Tú experimentaste la sequedad
hasta el extremo, la noche de Dios, la pobreza en la convivencia religiosa. Era
invierno en la Iglesia cuando viniste, y derribaste aquel entramado y trajiste
la primavera. Se empeñaron en imponerte un Dios severo, y tú te rebelaste, y
leíste la Escritura hasta el fondo y te descubriste en ella. Fuiste implacable
con la búsqueda de la verdad, y en tus labios el evangelio comenzó a sonar como
el primer día, nuevo y con aroma de rosas o de lilas, que a ti tanto te gustaban.
Me atrevo a pedirte que vuelvas
como al principio. Súbete a la montaña, alegre mensajera, y anuncia ese
evangelio de gracia. Revístete de las armas del combate, como tú sabes hacerlo,
y lanza el grito de guerra. “Levántate, Débora, y entona el cantar”. Vuelve,
judit, ven, Juana de Arco, pero siempre con el rostro de la del Cantar, bella
como la aurora, con perfumes de primavera, y con aires de fiesta,
resplandeciente y juvenil.
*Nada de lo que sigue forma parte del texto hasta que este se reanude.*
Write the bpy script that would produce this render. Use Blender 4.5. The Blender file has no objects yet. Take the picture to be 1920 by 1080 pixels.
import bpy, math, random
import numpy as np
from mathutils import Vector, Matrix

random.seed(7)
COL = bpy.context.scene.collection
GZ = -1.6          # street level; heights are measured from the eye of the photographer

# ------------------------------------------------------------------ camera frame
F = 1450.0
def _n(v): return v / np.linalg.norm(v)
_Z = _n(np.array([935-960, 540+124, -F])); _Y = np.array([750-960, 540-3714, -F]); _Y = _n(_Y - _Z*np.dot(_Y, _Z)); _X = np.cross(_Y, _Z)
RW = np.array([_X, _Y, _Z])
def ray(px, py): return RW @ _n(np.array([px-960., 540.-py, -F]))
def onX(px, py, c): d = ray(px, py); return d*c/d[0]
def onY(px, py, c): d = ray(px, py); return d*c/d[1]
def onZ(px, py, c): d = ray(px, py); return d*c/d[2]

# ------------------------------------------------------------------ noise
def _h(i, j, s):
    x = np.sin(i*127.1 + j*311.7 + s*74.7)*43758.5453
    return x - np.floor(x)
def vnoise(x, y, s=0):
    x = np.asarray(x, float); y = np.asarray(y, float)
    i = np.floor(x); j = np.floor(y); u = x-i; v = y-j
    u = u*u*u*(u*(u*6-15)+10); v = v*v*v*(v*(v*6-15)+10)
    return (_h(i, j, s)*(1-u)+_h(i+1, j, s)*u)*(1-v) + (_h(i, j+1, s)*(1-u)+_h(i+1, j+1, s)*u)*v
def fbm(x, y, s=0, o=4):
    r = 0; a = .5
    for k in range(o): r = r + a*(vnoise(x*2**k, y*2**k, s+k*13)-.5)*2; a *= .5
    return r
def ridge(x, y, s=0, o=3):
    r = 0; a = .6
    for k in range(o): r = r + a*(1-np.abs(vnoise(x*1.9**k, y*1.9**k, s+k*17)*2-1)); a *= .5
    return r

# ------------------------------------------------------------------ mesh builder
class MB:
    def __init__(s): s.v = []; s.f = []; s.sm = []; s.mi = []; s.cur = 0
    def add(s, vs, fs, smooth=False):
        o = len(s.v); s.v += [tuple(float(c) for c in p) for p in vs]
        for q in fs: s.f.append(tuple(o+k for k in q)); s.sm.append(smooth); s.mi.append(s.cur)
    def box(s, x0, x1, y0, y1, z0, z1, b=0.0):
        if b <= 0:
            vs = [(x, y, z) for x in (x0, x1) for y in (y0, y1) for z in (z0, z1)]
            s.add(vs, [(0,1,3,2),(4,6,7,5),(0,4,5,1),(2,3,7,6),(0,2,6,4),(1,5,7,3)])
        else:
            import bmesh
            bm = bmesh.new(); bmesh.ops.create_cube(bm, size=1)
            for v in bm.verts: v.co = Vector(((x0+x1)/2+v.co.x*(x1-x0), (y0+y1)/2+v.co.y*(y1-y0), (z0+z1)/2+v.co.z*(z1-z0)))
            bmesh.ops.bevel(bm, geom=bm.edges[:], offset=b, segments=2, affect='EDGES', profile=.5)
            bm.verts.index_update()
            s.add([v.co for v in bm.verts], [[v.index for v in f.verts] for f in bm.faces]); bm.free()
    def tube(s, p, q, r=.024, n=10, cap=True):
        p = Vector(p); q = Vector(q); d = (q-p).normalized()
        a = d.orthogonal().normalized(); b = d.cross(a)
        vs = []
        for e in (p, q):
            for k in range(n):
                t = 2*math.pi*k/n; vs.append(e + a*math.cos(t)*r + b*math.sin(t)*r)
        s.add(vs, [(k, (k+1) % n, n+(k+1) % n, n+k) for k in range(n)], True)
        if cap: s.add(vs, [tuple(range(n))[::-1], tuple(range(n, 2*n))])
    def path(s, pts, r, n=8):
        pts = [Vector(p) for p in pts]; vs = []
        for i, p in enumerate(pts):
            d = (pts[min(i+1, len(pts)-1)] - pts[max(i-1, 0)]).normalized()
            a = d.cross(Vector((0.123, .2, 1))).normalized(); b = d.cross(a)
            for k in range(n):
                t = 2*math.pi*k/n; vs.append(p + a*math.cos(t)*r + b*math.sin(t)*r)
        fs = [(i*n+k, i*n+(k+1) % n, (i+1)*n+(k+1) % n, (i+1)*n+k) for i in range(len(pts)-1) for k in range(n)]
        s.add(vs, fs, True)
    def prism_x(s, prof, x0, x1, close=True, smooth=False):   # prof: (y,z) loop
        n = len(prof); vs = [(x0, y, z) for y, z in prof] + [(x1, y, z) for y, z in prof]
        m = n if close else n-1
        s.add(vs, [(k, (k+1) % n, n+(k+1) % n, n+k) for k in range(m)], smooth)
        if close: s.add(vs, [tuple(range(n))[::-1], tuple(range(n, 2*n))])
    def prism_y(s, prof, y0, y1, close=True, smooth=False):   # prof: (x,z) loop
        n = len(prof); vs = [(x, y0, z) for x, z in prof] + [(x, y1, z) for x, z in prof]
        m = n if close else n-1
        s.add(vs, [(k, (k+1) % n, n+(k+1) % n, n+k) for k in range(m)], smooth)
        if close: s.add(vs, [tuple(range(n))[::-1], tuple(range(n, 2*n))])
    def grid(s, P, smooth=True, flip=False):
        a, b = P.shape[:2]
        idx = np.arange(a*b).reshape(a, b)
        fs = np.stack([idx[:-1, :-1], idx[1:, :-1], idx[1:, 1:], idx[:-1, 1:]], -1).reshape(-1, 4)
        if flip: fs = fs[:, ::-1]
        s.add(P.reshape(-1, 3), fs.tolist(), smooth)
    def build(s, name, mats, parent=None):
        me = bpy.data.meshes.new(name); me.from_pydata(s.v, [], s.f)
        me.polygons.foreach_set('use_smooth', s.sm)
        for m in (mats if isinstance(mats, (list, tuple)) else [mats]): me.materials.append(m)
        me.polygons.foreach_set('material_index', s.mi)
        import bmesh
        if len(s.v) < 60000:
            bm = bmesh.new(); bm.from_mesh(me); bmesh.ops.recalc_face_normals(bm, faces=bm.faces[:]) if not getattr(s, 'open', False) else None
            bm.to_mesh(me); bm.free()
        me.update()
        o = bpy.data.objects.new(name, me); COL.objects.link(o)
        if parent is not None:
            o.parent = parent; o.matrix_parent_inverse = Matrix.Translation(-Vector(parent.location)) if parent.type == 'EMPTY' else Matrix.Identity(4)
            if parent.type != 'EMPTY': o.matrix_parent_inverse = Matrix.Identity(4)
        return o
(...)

Déjanos verte, y sentirte, Thérèse, porque tu
recuerdo es para nosotros lo que dice la Escritura de Josias: “mixtura de
incienso, alquimia de un perfumista” (Si 49,1), y tus encantos nos resultan
imprescindibles e irresistibles. Sólo así te podremos decir aquello que tú tan
bien conoces: “Mira, ha pasado el invierno”.